Now, what does this mean for me? I was once again reminded that I am easily swayed from Paul’s admonition to keep my mind set on God’s ways rather than being distracted by the wasteful pleasures around me. Col 3:1-5 (ESV) “If then you have been raised with Christ, seek the things that are above, where Christ is, seated at the right hand of God. Set your minds on things that are above, not on things that are on earth. For you have died, and your life is hidden with Christ in God. When Christ who is your life appears, then you also will appear with him in glory. Put to death therefore what is earthly in you: sexual immorality, impurity, passion, evil desire, and covetousness, which is idolatry.”

I can easily judge someone for their failure to keep their focus aloft (looking up to God), but by doing so I can lose my focus. An idea that I find helpful is to remember how I use my eyes when I drive with my family. If I spend too much time looking at any car beside me or at anything in the car with me the results can be disastrous. I want to know what the drivers in the cars around me are doing. If they are looking around to change lanes I want to get out of their way if I can.

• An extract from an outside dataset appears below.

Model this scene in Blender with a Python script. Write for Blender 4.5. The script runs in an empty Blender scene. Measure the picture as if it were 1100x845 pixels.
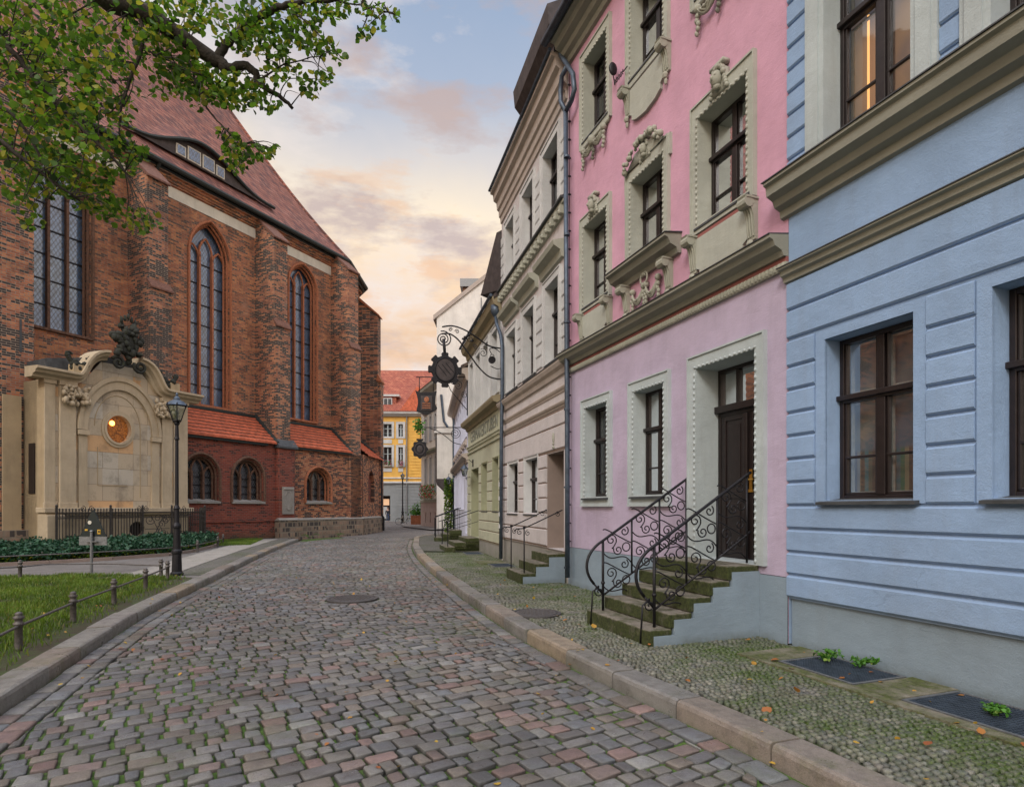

If they are texting, reading the paper, or arguing with their passengers I want to keep a safe distance between us.

The same idea applies to my Christian walk. I need to glance around me at what others are doing, but I want to keep my mind on Christ's path for me. I need to notice Joe's weakness and pray for him. I need to avoid some of the mistakes that led to his failure so that I don't follow, but I don't want to get too involved as a spectator or the results may lead to my own crash. If I am part of the solution for Joe, then his path may be part of my path, but if I am not involved, as Dad often says, I need to get on with my work.